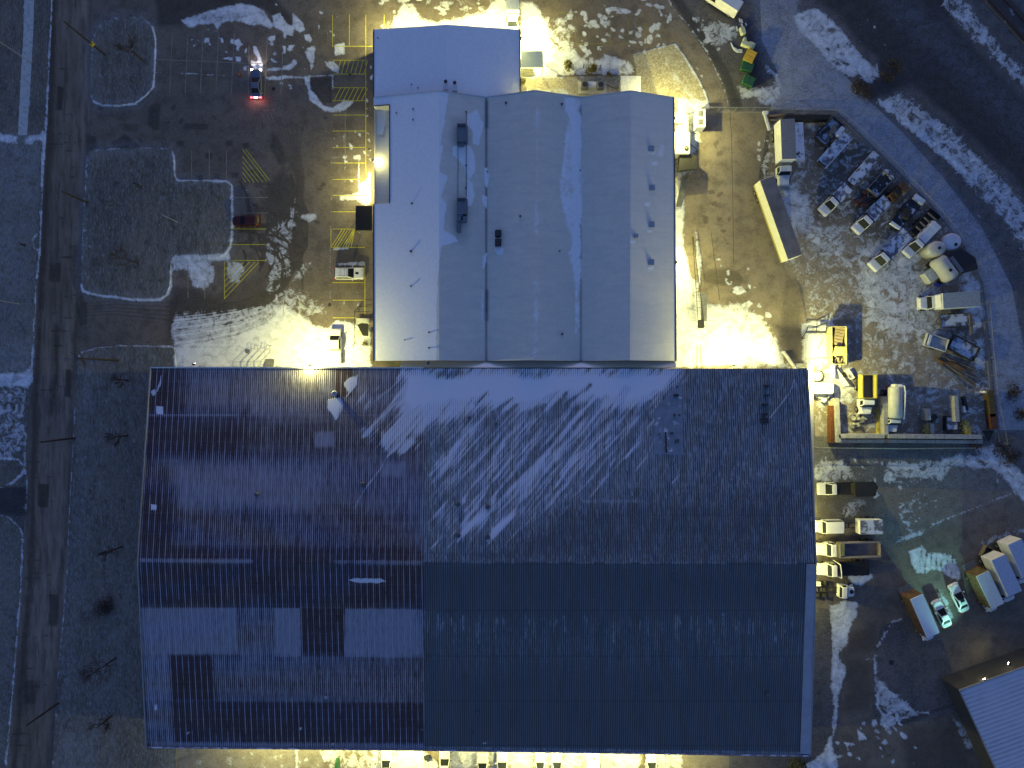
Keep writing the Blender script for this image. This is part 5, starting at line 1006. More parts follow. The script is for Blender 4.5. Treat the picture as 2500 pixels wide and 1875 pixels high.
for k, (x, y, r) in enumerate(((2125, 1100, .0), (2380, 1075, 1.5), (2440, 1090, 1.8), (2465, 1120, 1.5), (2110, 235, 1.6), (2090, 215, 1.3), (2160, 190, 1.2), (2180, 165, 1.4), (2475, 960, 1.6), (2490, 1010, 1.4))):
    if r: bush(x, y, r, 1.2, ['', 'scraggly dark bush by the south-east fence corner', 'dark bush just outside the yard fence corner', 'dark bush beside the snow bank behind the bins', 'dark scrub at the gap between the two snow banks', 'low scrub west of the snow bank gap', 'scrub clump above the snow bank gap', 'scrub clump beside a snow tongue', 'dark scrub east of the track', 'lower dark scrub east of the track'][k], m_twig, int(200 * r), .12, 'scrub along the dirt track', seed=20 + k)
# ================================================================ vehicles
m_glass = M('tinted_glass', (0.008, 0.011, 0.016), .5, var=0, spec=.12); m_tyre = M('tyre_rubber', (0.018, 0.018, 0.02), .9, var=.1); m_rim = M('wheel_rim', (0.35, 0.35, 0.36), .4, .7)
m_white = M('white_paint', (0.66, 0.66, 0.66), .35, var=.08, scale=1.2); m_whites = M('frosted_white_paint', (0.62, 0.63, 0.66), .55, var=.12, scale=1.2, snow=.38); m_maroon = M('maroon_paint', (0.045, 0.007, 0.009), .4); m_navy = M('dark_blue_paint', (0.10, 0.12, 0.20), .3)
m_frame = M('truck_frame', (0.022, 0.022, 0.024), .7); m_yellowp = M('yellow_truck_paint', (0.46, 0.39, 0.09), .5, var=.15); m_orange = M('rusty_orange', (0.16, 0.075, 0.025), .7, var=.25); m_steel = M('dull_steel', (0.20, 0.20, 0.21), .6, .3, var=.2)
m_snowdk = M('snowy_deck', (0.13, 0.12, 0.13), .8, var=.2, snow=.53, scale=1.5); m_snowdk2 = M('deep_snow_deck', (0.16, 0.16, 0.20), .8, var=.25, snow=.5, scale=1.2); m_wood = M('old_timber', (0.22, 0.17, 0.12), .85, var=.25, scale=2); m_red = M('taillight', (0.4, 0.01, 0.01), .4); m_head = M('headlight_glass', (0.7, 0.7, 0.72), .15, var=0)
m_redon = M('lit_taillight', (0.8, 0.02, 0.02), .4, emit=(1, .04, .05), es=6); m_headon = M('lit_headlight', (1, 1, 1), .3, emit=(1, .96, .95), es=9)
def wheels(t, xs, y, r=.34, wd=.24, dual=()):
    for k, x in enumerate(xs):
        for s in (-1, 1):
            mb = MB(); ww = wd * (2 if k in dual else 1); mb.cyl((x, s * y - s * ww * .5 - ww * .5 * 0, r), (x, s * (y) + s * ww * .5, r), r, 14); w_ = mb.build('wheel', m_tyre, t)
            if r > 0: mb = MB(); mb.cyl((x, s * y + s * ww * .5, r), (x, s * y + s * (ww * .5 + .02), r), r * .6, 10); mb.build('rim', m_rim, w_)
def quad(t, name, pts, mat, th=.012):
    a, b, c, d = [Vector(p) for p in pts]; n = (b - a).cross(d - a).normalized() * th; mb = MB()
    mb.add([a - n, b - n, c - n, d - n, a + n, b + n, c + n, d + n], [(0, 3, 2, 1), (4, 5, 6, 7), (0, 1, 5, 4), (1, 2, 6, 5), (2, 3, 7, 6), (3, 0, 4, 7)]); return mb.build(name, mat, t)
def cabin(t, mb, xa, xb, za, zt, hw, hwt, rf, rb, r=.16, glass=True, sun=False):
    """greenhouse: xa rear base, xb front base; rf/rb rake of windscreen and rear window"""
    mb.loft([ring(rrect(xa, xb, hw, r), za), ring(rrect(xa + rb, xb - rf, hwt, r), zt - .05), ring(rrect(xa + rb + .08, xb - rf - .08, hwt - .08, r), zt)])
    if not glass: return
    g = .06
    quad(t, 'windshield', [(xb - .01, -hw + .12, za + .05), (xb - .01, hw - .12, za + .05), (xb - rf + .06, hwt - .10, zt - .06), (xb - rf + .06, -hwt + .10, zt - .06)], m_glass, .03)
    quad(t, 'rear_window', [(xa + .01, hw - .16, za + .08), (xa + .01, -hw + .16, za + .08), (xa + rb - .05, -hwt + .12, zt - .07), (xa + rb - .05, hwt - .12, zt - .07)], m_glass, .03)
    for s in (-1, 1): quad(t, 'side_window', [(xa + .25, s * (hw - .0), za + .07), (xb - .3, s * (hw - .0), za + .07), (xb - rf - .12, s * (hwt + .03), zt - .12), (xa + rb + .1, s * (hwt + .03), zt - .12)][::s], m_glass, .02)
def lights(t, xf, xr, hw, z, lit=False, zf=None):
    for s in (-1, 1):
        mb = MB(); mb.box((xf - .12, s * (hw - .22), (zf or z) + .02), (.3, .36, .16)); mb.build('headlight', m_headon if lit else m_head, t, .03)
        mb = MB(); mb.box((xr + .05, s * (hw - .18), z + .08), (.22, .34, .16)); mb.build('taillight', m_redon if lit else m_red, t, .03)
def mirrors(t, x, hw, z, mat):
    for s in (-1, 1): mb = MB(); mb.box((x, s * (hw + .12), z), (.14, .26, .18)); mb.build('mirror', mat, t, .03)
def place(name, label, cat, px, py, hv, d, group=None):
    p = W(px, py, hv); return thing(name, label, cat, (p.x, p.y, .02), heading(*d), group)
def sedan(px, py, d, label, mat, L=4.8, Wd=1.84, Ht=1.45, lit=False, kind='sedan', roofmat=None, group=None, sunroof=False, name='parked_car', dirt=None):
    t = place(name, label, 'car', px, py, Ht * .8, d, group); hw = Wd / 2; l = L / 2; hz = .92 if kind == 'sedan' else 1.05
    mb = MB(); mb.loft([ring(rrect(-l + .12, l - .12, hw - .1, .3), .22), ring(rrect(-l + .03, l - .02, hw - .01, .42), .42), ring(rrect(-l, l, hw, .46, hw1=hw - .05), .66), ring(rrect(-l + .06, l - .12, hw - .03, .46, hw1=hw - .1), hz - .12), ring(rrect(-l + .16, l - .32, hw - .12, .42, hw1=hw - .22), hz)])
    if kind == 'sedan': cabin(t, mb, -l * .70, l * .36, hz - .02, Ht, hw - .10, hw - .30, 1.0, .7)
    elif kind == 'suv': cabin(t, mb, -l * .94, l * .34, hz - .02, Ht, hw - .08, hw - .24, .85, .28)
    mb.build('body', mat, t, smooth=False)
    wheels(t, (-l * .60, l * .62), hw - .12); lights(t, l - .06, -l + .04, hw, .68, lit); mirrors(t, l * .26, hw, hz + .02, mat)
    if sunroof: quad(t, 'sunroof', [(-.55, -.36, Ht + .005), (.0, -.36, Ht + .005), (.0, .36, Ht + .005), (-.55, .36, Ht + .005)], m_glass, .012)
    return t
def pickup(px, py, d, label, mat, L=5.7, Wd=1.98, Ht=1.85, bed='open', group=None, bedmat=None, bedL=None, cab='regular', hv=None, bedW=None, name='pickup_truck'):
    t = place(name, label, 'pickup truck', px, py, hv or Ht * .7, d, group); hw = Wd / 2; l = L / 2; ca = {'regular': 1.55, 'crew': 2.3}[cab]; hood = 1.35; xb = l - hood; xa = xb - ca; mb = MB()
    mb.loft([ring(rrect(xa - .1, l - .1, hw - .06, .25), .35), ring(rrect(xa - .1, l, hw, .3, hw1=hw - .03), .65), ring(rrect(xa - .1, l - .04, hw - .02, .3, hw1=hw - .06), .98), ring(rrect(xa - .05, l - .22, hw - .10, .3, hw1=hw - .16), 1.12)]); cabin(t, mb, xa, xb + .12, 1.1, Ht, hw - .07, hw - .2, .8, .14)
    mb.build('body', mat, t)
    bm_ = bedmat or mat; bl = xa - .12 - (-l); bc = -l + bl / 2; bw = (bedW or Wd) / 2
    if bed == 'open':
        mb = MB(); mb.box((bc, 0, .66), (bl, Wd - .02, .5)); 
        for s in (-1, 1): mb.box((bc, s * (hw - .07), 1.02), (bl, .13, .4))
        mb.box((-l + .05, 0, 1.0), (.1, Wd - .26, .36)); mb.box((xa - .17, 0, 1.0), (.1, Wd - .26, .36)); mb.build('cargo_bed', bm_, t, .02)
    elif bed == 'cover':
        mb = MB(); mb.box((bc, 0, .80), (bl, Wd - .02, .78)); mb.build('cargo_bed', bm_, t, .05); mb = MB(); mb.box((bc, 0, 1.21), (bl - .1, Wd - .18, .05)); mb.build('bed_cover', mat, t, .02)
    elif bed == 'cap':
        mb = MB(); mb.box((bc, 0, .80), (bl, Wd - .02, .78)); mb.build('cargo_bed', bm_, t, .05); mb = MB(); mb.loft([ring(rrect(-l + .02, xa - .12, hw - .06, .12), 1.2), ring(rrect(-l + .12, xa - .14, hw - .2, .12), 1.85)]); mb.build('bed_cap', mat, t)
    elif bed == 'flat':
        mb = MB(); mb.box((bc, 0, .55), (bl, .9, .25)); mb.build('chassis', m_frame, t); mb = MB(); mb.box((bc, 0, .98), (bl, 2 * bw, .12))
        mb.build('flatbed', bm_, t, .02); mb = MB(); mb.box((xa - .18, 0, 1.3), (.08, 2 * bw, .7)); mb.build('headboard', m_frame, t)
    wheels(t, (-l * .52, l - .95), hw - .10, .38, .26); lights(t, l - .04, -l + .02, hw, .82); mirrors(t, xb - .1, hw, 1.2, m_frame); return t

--

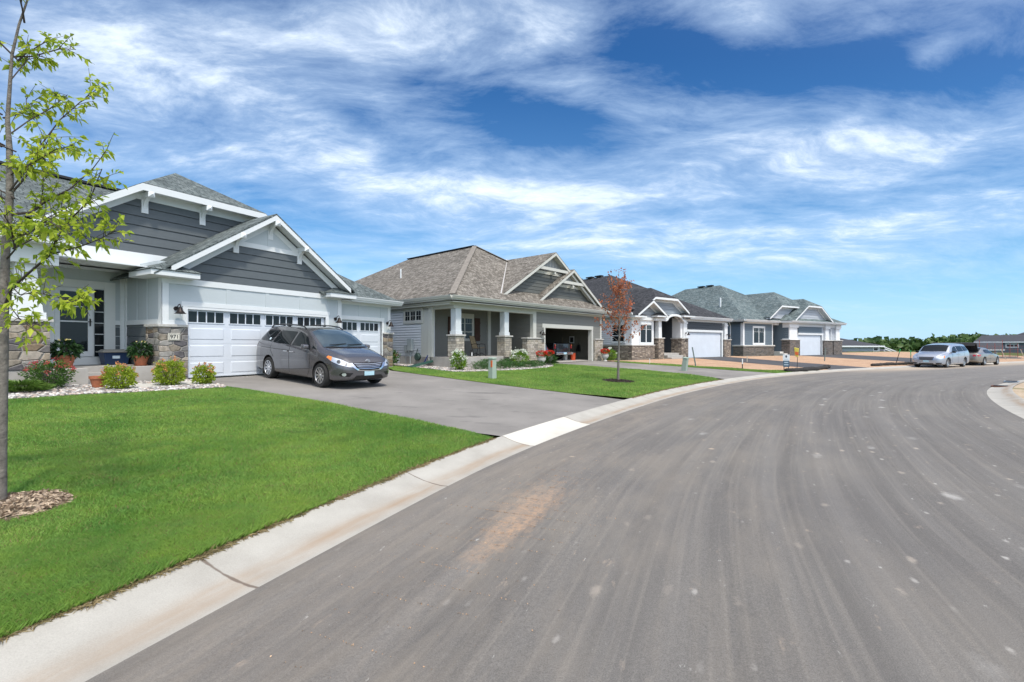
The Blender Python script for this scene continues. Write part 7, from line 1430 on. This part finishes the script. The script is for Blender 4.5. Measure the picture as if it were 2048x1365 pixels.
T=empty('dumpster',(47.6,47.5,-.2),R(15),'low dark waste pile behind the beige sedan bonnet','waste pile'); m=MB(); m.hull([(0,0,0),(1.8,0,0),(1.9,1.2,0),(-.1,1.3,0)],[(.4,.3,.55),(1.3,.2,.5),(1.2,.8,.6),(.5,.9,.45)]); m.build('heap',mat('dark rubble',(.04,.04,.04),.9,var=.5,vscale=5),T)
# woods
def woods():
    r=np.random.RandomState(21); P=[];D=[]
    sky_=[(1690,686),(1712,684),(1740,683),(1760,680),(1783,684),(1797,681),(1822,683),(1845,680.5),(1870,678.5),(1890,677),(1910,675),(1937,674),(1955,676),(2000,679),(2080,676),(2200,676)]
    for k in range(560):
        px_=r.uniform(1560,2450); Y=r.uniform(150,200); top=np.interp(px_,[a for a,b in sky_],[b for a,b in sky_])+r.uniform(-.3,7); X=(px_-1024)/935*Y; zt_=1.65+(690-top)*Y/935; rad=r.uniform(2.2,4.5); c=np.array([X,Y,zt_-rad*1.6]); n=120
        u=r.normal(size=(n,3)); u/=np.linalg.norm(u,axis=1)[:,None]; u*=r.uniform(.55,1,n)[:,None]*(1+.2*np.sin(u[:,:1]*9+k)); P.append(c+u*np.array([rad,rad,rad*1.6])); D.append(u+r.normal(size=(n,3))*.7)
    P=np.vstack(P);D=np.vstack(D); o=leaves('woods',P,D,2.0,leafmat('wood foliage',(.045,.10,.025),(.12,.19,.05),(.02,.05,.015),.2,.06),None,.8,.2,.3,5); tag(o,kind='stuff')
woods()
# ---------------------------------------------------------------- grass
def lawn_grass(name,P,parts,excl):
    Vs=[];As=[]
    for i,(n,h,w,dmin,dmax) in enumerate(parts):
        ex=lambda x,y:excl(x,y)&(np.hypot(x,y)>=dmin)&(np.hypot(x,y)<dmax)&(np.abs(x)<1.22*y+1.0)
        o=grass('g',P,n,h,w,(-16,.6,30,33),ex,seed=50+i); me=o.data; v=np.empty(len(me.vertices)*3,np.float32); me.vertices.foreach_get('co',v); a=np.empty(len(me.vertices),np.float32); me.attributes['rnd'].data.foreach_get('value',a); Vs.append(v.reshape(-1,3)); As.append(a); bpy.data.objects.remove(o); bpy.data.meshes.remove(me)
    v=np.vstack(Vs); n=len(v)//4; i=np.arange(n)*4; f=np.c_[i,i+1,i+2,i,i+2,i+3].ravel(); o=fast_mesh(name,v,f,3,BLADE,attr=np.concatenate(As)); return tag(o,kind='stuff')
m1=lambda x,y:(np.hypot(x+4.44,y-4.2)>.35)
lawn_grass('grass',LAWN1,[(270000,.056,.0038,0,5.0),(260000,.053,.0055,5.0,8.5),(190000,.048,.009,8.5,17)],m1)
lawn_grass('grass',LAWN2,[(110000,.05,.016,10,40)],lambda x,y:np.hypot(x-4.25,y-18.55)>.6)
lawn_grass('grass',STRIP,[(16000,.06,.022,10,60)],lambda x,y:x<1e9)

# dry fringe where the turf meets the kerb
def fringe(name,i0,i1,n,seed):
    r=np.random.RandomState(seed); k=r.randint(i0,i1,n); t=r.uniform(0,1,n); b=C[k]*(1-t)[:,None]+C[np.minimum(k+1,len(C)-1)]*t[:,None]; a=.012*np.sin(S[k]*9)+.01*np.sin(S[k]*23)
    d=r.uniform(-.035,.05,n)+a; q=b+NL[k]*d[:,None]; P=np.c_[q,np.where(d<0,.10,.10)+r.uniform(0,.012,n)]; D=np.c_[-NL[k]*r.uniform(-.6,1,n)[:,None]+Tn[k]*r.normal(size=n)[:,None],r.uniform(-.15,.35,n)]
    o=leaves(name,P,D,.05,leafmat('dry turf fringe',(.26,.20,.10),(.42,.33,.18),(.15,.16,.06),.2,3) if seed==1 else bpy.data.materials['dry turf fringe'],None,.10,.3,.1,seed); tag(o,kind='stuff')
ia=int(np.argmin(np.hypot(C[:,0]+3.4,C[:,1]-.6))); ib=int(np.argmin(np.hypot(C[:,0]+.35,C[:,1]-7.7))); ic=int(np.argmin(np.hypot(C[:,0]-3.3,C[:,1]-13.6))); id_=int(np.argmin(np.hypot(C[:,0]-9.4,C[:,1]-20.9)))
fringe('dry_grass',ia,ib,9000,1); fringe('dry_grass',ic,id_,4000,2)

** Goal **
Copy every line of the data that holds the string "parts".

** Output for this task **
Keep writing the Blender script for this image. This is part 5, starting at line 1006. More parts follow. The script is for Blender 4.5. Treat the picture as 2500 pixels wide and 1875 pixels high.
def lawn_grass(name,P,parts,excl):
    for i,(n,h,w,dmin,dmax) in enumerate(parts):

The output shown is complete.